Timothy Fuller had quit representing the Middles
ex district of Massachusetts in the U.S. Congress, where he’d never gained influence, and turned to state politics, swiftly becoming speaker of the Massachusetts House of Representatives. His law practice, which thrived now that he was in residence year-round, paid the bills for the Dana estate. But Timothy wanted more: a diplomatic posting to Europe under the new administration of John Quincy Adams. And he encouraged Margaret to expect a Continental finish to her education.

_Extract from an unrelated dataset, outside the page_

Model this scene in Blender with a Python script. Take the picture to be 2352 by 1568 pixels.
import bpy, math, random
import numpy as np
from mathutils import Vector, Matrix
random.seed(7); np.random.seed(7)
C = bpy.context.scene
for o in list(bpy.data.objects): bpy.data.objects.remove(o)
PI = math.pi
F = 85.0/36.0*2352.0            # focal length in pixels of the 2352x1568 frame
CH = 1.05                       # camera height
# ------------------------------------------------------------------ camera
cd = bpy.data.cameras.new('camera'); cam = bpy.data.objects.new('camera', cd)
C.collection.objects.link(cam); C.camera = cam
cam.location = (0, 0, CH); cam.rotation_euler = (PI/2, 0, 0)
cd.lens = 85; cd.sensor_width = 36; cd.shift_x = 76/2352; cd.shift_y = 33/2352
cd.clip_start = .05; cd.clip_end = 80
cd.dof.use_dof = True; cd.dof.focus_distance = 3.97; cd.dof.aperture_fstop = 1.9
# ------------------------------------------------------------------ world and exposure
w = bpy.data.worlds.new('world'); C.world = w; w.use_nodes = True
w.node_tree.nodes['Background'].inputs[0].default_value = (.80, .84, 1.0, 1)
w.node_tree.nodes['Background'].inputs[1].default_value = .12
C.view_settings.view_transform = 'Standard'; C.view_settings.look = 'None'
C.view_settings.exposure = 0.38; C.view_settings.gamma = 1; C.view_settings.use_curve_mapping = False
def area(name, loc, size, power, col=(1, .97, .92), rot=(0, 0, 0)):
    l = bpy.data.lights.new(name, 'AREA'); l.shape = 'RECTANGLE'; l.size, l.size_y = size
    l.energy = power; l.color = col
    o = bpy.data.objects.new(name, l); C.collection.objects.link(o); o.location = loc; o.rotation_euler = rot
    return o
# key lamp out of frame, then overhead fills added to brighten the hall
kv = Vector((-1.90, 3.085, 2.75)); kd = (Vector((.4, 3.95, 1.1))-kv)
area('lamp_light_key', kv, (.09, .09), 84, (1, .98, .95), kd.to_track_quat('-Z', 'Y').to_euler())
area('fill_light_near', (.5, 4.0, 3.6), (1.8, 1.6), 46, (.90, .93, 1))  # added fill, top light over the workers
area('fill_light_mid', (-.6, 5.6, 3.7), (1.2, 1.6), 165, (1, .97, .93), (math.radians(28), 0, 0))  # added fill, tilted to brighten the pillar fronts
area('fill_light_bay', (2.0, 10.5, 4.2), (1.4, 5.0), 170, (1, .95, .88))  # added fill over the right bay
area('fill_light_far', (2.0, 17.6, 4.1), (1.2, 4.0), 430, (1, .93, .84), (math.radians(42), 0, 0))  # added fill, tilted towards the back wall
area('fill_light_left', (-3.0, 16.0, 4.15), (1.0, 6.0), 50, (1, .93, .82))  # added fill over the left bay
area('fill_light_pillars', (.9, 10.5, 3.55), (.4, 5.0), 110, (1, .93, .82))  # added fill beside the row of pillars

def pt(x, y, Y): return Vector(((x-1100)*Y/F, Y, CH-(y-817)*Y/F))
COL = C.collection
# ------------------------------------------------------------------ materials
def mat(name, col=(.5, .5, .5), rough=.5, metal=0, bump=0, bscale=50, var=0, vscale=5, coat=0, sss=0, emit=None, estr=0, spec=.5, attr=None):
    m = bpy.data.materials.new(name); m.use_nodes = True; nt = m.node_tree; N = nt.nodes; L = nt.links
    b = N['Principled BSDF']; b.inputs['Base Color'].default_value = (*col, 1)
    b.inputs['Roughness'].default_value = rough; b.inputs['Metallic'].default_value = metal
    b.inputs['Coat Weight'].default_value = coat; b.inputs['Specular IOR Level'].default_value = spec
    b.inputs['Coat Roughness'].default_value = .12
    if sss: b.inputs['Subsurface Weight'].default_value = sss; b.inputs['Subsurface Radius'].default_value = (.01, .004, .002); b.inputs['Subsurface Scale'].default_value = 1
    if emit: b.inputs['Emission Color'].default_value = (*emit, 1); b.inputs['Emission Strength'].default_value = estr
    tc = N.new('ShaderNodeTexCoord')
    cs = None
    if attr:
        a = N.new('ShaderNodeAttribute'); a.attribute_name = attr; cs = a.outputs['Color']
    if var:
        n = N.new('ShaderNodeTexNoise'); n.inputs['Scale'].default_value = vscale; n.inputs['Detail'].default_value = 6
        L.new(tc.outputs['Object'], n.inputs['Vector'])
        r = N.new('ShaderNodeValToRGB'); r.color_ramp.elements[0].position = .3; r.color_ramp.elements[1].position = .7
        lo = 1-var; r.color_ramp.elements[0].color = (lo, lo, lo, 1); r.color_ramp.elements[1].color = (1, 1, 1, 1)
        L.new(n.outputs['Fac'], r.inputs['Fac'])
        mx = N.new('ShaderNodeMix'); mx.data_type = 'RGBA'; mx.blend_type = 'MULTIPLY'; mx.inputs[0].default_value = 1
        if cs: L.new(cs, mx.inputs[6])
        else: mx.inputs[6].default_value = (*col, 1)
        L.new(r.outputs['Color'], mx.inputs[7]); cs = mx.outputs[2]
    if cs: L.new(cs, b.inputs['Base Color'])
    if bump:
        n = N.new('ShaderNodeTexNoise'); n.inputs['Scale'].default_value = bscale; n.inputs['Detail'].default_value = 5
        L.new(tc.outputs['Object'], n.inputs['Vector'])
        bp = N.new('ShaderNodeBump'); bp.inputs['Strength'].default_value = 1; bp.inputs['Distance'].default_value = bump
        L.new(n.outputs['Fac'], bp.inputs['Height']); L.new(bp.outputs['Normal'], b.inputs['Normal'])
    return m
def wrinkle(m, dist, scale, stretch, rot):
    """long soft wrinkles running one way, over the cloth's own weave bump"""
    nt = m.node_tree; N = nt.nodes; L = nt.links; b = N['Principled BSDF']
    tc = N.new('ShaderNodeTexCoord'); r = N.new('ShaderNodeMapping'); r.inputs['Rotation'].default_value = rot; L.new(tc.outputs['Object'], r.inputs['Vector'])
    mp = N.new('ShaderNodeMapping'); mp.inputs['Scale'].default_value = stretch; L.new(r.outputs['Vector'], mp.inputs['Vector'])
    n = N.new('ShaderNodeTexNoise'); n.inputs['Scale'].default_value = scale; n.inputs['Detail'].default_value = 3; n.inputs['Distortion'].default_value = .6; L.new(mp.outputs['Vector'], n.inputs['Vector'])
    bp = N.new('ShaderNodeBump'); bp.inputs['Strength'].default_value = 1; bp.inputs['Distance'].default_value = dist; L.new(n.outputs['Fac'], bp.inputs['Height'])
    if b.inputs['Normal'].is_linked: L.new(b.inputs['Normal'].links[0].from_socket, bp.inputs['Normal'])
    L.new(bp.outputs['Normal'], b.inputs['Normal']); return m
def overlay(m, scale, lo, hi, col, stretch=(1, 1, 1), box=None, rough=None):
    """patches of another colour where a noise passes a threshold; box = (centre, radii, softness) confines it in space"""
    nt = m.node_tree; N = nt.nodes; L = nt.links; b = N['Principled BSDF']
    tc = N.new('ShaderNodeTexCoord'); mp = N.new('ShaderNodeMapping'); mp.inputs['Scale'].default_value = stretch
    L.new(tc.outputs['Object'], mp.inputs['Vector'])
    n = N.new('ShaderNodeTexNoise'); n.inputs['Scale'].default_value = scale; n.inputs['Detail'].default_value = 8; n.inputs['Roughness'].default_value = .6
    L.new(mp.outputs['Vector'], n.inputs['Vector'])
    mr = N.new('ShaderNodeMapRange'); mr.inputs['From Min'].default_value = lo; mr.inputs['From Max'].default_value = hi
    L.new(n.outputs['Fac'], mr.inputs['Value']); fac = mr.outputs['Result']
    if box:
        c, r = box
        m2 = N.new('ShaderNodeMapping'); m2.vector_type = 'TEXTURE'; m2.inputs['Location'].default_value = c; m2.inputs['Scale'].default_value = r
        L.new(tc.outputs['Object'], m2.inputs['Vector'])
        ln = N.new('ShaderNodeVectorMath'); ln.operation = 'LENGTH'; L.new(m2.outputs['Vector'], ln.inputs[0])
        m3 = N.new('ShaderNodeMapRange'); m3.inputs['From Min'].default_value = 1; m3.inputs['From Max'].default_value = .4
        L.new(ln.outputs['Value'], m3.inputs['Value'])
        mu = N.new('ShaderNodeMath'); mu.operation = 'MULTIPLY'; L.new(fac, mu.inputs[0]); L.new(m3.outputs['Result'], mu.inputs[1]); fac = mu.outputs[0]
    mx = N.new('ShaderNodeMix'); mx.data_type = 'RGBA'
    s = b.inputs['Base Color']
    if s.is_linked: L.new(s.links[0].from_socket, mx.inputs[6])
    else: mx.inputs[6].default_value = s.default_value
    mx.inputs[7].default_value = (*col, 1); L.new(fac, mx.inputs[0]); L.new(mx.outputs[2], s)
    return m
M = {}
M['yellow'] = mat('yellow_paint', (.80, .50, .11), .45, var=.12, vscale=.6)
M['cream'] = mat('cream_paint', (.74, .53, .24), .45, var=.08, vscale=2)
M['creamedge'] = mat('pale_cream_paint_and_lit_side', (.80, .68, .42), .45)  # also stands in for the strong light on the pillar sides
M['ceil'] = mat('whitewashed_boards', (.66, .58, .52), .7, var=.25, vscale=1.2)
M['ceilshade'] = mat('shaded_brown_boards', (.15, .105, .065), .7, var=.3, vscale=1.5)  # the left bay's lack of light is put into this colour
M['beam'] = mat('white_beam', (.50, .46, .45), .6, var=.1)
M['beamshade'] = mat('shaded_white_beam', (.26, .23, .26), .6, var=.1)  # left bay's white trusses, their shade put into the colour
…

Scarcely a month after the move from Cambridgeport, Timothy used the Dana house to press his case, hosting a lavish dinner dance in the president’s honor. The event promised to be the first Fuller social success, erasing the memory of Margaret’s failed midwinter ball several years earlier, and even afterward it was said to have been “one of the most elaborate affairs of the kind” since pre-Revolutionary days. But Timothy too was forced to count his extravaganza a failure. Adams, still mourning the death of his father, the first President Adams, two months earlier, left before the dancing began and never did offer Timothy Fuller a place in his diplomatic corps. The gala came to seem another case of ill-advised merriment; there would be no more balls in the capacious Fuller home.
If Timothy had hoped his older daughter would display herself as an appealing commodity on the marriage market that night, he was disappointed in this also. At least one young woman present found Margaret unchanged from the days of her catastrophic dancing party, describing her at the Adams ball as “a young girl of sixteen with a very plain face, half-shut eyes, and hair curled all over her head.” Margaret had laced herself too tightly, “by reason of stoutness,” and she wore “a badly cut, low-necked pink silk, with white muslin over it.” Her dancing was awkward too, the result of being “so near-sighted that she could hardly see her partner.”